Trends show rise in support for Irish unity among Northern voters

by stonkmarxist

12 comments
  1. We should make a proposal for what we think unity would look like. It’s up to the people of Northern Ireland to decide on their future but at least it will be an informed decision then.

    Brexit showed how stupid it is to go into big political change with no concrete plans.

  2. Everything continues to trend in the right direction but we’d still need at least another 7 percent swing from no to yes to get the referendum over the line in NI, and that would be a bare majority and on the basis of “don’t know” voters being shared roughly equally between no and yes. The “don’t know” vote has decreased in the last two years, with most of it apparently moving to a yes vote. This trend needs to continue, and there needs to be continued softening of the no vote.

    If trends were to continue, realistically we’re still at least 10 years out from having a serious chance of getting the referendum to pass. What I would love to see is for the Irish government to establish some kind of a framework for what the Irish state wants unity to look like. Give voters some idea of what they’d be voting for.

    These opinion polls are all well and good but in reality it’s not too dissimilar from Brexit in that people are being asked very important questions about the structure of their country without any State guidance on what would happen if they voted yes.

  3. As we saw in Scotland, the timing is everything: imagine if the 2014 Indy Ref. was held just after Brexit; in the white heat of Scotland being pulled outta Europe despite voting to stay, you could have seen that Indy Ref. going the other way. Total conjecture on my part but for a while there was a lot of noise north of Berwick.

    So same with a Border Poll / Ref: it’ll take significant polling before it’d be wise to call any vote, alongside an actual & tangible set of proposals in the event of reunification.

    It’s all well and good saying `Yes` in a poll that ultimately means nothing, but if you wanna then ask people to actually _vote_ on the issue, it’ll require some serious (if abstracted) notions about what form this new Ireland would take.

  4. Well I’ll be voting no until we have a clear plan outlined for many different matters such as healthcare, taxation, the constitution, the electoral system, how we are going to integrate over a million British people etc. Can’t make the same mistake as Brexit and focus the debate on symbolic stuff that doesn’t really have much of an impact on daily life.

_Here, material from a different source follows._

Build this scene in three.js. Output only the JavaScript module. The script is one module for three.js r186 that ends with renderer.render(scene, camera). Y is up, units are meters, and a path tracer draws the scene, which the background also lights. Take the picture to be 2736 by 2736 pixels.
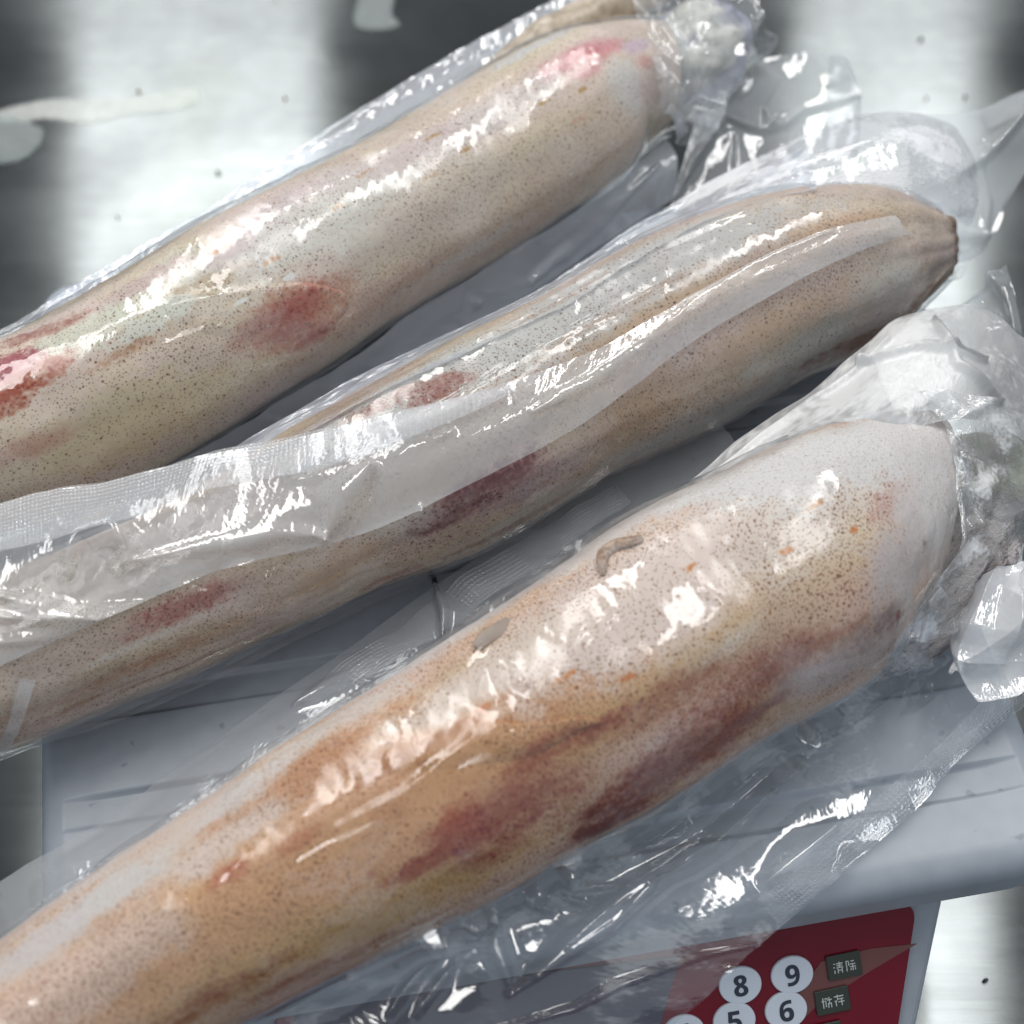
import * as THREE from 'three';
import { ImprovedNoise } from 'three/addons/math/ImprovedNoise.js';
import { RoundedBoxGeometry } from 'three/addons/geometries/RoundedBoxGeometry.js';
import { TextGeometry } from 'three/addons/geometries/TextGeometry.js';
import { FontLoader } from 'three/addons/loaders/FontLoader.js';
import { mergeGeometries } from 'three/addons/utils/BufferGeometryUtils.js';
import { RectAreaLightUniformsLib } from 'three/addons/lights/RectAreaLightUniformsLib.js';

// ------------------------------------------------------------------ camera, light, exposure
const scene = new THREE.Scene();
const camera = new THREE.PerspectiveCamera(37.32, 1, 0.05, 20);
camera.position.set(0, 0.5311, 0.29078);
camera.lookAt(0, 0.1, 0);
camera.focus = 0.47;
camera.userData.fStop = 8;
const PAN = 0.1;                                   // height of the weighing platform above the steel table
scene.background = new THREE.Color(0.345, 0.385, 0.43);   // the dim room round the table
const renderer = new THREE.WebGLRenderer({ antialias: true });
renderer.toneMapping = THREE.LinearToneMapping;
renderer.toneMappingExposure = 1.2;
renderer.shadowMap.enabled = true;
RectAreaLightUniformsLib.init();
const LIGHT = { power: 8.6, tilt: 61 * Math.PI / 180, far: 2, half: 1.02, edges: [-.7598,-.3275,.4886,.8036] };

// two tall skylights ahead of the table; they light it and show in the brushed steel as two bright bands
const glow = new THREE.MeshStandardMaterial({ color: 0x222222, emissive: 0xffffff, emissiveIntensity: 1 });
const frameM = new THREE.MeshStandardMaterial({ color: new THREE.Color(0.12, 0.12, 0.12), roughness: 0.6 });
function skylight(x0, x1, label) {
  const g = new THREE.Group(); g.name = scene.getObjectByName('skylight') ? 'skylight_001' : 'skylight';
  const n = new THREE.Vector3(0, Math.sin(LIGHT.tilt), -Math.cos(LIGHT.tilt));
  g.position.copy(n).multiplyScalar(LIGHT.far).add(new THREE.Vector3((x0 + x1) / 2, 0, 0));
  g.lookAt(new THREE.Vector3((x0 + x1) / 2, 0, 0));
  const w = x1 - x0, h = LIGHT.half * 2;
  const pane = new THREE.Mesh(new THREE.BoxGeometry(w, h, 0.01), glow); pane.name = 'window_pane'; pane.position.z = -0.012; g.add(pane);
  const bars = [[w + 0.08, 0.04, 0, h / 2 + 0.022], [w + 0.08, 0.04, 0, -h / 2 - 0.022], [0.04, h, w / 2 + 0.022, 0], [0.04, h, -w / 2 - 0.022, 0]].map(([a, b, x, y]) => new THREE.BoxGeometry(a, b, 0.03).translate(x, y, -0.02));
  const fr = new THREE.Mesh(mergeGeometries(bars), frameM); fr.name = 'window_frame'; g.add(fr);
  const l = new THREE.RectAreaLight(new THREE.Color(1, 0.987, 0.965), LIGHT.power, w, h);
  l.name = 'window_light'; l.rotation.y = Math.PI; l.position.z = 0.002;
  const holder = new THREE.Group(); holder.name = 'window_light_mount'; holder.add(l); g.add(holder);
  g.userData = { label, category: 'skylight' };
  scene.add(g);
}
{ // unseen dark slab added behind the windows to keep the steel dark between bands
  const g = new THREE.Group(); g.name = 'added_dark_slab'; const n = new THREE.Vector3(0, Math.sin(LIGHT.tilt), -Math.cos(LIGHT.tilt));
  g.position.copy(n).multiplyScalar(LIGHT.far + 0.06); g.lookAt(0, 0, 0);
  const m = new THREE.MeshStandardMaterial({ color: new THREE.Color(0.16, 0.165, 0.17), roughness: 0.9 });
  const r = new THREE.Mesh(new THREE.BoxGeometry(2.9, 2.8, 0.05), m); r.name = 'added_slab_board'; r.castShadow = r.receiveShadow = true; g.add(r);
  g.userData = { kind: 'structure', label: 'added unseen dark slab behind the two bright windows' }; scene.add(g);
}
skylight(LIGHT.edges[0], LIGHT.edges[1], 'tall bright skylight, left of the pair above the table');
skylight(LIGHT.edges[2], LIGHT.edges[3], 'narrower bright skylight, right of the pair above the table');

// ------------------------------------------------------------------ helpers
let seed = 7;
const rnd = () => { seed = (seed * 1664525 + 1013904223) >>> 0; return seed / 4294967296; };
const noise = new ImprovedNoise();
const N = (x, y, z = 0) => noise.noise(x + 100.3, y + 57.1, z + 31.7);
const fbm = (x, y, z, o = 3) => { let s = 0, a = 0.5; for (let i = 0; i < o; i++) { s += a * N(x, y, z); x *= 2.03; y *= 2.03; z += 9.2; a *= 0.5; } return s; };
const V = (a) => new THREE.Vector3(a[0], a[1], a[2]);
const clamp = (x, a = 0, b = 1) => Math.min(b, Math.max(a, x));
const sst = (a, b, x) => { const t = clamp((x - a) / (b - a)); return t * t * (3 - 2 * t); };   // also falls when b < a
const used = {};
function named(o, name) { const n = used[name] = (used[name] ?? -1) + 1; o.name = n ? name + '_' + String(n).padStart(3, '0') : name; return o; }
function thing(name, label, category, group) {
  const g = named(new THREE.Group(), name); g.userData = { label, category };
  if (group) g.userData.group = group;
  scene.add(g); return g;
}
function part(name, geometry, material, parent, label) {
  const m = new THREE.Mesh(geometry, material); m.name = name; m.castShadow = m.receiveShadow = true; parent.add(m);
  if (label) m.userData.label = label;
  return m;
}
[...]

  5. One for the nerds, the survey method was to ask people questions in person in their homes.

    It is likely that this survey method has a discouraging effect on social unacceptable opinions.

    Saying in the north I support a united ireland is a socially unacceptable position.

    I’m not arguing that there’s a silent majority for unification (there’s not) but this survey result is unreliable and should not be taken as meaning anything. Using bad data is terrible for analysis.

    Same flaw exists in the university of Liverpool’s surveys and the NILT. They are not opinion polls as commonly imagined. Ignore.

  6. It’s called an escape exit. Could y’all sort out the capitalist hell scape thing before we join tho? Things are looking more and more sketchy in the UK but with the south having two parties that I can’t tell the difference between, and people in Sinn Fein who think the Iranian government is cool and awesome I was kinda hoping a United Ireland had something more to offer

    Just saying.

  7. Clickbait title. Yes, there was a small rise is support, but the gap is still huge. 48% against vs 34% in favour is massive.

  8. it is a shame that the referendum movement seems to be led by demographics (and Brexit I suppose), rather than any obvious leadership from the Dublin government. there is a momentum building here which could go awry without some clear political direction

    like, it wouldn’t take much for the government to simply commission a few reports and working groups. at least something into which to channel this momentum into. we are already at the stage where people want to know what this might look like, even if no one wants the referendum for another decade

  9. Unless the actual costs are laid out in terms of what this will look like financially they can do as many polls as they want

    Support in Republic is high but when asked if people wanted but would have additional taxes the support drops.

    It also needs to be laid out how it would work out for people who live in the North but work in the South etc, a lot use the advantage of been in the UK to decrease their costs for work in South etc

    Plus the North has a huge public sector, a lot of these people support people in the UK, they would be gone as those jobs would be moved back into the UK. What happens in this situation>

    I would fully support a United Ireland but we need this information.

    I would expect with SF as a party across the border and in the Northern Assembly they would have access to this type of information so why have they never done this?